=== Problem to solve ===
Return all of the lines below exactly as they are.

=== Data extract ===
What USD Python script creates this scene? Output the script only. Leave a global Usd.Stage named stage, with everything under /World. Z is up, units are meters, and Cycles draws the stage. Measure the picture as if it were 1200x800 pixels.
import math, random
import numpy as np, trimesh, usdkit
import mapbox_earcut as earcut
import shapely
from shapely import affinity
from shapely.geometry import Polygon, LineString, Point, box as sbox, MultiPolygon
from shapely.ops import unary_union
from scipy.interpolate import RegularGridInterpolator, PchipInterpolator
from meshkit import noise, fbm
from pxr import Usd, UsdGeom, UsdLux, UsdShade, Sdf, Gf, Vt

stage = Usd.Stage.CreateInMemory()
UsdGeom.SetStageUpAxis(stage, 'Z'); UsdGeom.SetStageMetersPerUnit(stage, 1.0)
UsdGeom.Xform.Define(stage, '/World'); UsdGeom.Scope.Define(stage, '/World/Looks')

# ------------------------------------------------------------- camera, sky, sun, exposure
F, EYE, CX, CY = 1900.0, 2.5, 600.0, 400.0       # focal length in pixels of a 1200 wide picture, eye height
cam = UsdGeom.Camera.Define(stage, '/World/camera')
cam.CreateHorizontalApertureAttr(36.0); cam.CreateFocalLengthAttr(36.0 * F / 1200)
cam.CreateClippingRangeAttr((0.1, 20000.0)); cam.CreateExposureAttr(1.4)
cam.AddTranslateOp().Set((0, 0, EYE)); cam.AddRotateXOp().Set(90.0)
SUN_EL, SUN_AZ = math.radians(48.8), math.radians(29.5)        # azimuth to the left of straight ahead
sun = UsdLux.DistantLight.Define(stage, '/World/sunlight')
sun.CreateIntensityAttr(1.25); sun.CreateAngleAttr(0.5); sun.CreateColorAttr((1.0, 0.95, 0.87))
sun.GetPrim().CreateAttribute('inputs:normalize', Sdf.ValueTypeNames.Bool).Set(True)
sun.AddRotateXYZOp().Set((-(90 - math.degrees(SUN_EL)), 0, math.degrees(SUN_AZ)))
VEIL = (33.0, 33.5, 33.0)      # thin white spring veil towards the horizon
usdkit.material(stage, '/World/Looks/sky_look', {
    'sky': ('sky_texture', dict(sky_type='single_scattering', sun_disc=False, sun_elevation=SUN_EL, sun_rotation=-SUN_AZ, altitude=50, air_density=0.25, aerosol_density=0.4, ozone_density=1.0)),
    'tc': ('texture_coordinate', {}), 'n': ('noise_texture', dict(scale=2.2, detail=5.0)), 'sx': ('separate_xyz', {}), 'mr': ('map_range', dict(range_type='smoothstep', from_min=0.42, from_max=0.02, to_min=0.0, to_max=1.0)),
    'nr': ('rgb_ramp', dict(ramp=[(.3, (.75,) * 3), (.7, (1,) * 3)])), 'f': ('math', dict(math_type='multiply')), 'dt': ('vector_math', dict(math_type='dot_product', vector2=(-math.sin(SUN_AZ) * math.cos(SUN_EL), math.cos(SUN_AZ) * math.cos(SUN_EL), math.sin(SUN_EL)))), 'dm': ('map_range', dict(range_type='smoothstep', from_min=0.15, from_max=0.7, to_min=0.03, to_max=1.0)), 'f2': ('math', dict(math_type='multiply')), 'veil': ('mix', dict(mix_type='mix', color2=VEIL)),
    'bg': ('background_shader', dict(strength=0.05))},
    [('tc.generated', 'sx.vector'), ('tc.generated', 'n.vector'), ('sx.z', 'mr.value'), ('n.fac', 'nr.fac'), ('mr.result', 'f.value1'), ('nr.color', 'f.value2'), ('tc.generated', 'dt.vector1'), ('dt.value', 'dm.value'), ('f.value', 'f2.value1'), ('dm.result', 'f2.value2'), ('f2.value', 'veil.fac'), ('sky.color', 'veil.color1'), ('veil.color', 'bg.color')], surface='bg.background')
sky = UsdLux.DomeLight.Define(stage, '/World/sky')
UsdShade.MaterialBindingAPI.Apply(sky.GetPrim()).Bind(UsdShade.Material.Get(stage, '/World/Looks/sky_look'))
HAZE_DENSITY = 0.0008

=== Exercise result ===
What USD Python script creates this scene? Output the script only. Leave a global Usd.Stage named stage, with everything under /World. Z is up, units are meters, and Cycles draws the stage. Measure the picture as if it were 1200x800 pixels.
import math, random
import numpy as np, trimesh, usdkit
import mapbox_earcut as earcut
import shapely
from shapely import affinity
from shapely.geometry import Polygon, LineString, Point, box as sbox, MultiPolygon
from shapely.ops import unary_union
from scipy.interpolate import RegularGridInterpolator, PchipInterpolator
from meshkit import noise, fbm
from pxr import Usd, UsdGeom, UsdLux, UsdShade, Sdf, Gf, Vt

stage = Usd.Stage.CreateInMemory()
UsdGeom.SetStageUpAxis(stage, 'Z'); UsdGeom.SetStageMetersPerUnit(stage, 1.0)
UsdGeom.Xform.Define(stage, '/World'); UsdGeom.Scope.Define(stage, '/World/Looks')

# ------------------------------------------------------------- camera, sky, sun, exposure
F, EYE, CX, CY = 1900.0, 2.5, 600.0, 400.0       # focal length in pixels of a 1200 wide picture, eye height
cam = UsdGeom.Camera.Define(stage, '/World/camera')
cam.CreateHorizontalApertureAttr(36.0); cam.CreateFocalLengthAttr(36.0 * F / 1200)
cam.CreateClippingRangeAttr((0.1, 20000.0)); cam.CreateExposureAttr(1.4)
cam.AddTranslateOp().Set((0, 0, EYE)); cam.AddRotateXOp().Set(90.0)
SUN_EL, SUN_AZ = math.radians(48.8), math.radians(29.5)        # azimuth to the left of straight ahead
sun = UsdLux.DistantLight.Define(stage, '/World/sunlight')
sun.CreateIntensityAttr(1.25); sun.CreateAngleAttr(0.5); sun.CreateColorAttr((1.0, 0.95, 0.87))
sun.GetPrim().CreateAttribute('inputs:normalize', Sdf.ValueTypeNames.Bool).Set(True)
sun.AddRotateXYZOp().Set((-(90 - math.degrees(SUN_EL)), 0, math.degrees(SUN_AZ)))
VEIL = (33.0, 33.5, 33.0)      # thin white spring veil towards the horizon
usdkit.material(stage, '/World/Looks/sky_look', {
    'sky': ('sky_texture', dict(sky_type='single_scattering', sun_disc=False, sun_elevation=SUN_EL, sun_rotation=-SUN_AZ, altitude=50, air_density=0.25, aerosol_density=0.4, ozone_density=1.0)),
    'tc': ('texture_coordinate', {}), 'n': ('noise_texture', dict(scale=2.2, detail=5.0)), 'sx': ('separate_xyz', {}), 'mr': ('map_range', dict(range_type='smoothstep', from_min=0.42, from_max=0.02, to_min=0.0, to_max=1.0)),
    'nr': ('rgb_ramp', dict(ramp=[(.3, (.75,) * 3), (.7, (1,) * 3)])), 'f': ('math', dict(math_type='multiply')), 'dt': ('vector_math', dict(math_type='dot_product', vector2=(-math.sin(SUN_AZ) * math.cos(SUN_EL), math.cos(SUN_AZ) * math.cos(SUN_EL), math.sin(SUN_EL)))), 'dm': ('map_range', dict(range_type='smoothstep', from_min=0.15, from_max=0.7, to_min=0.03, to_max=1.0)), 'f2': ('math', dict(math_type='multiply')), 'veil': ('mix', dict(mix_type='mix', color2=VEIL)),
    'bg': ('background_shader', dict(strength=0.05))},
    [('tc.generated', 'sx.vector'), ('tc.generated', 'n.vector'), ('sx.z', 'mr.value'), ('n.fac', 'nr.fac'), ('mr.result', 'f.value1'), ('nr.color', 'f.value2'), ('tc.generated', 'dt.vector1'), ('dt.value', 'dm.value'), ('f.value', 'f2.value1'), ('dm.result', 'f2.value2'), ('f2.value', 'veil.fac'), ('sky.color', 'veil.color1'), ('veil.color', 'bg.color')], surface='bg.background')
sky = UsdLux.DomeLight.Define(stage, '/World/sky')
UsdShade.MaterialBindingAPI.Apply(sky.GetPrim()).Bind(UsdShade.Material.Get(stage, '/World/Looks/sky_look'))
HAZE_DENSITY = 0.0008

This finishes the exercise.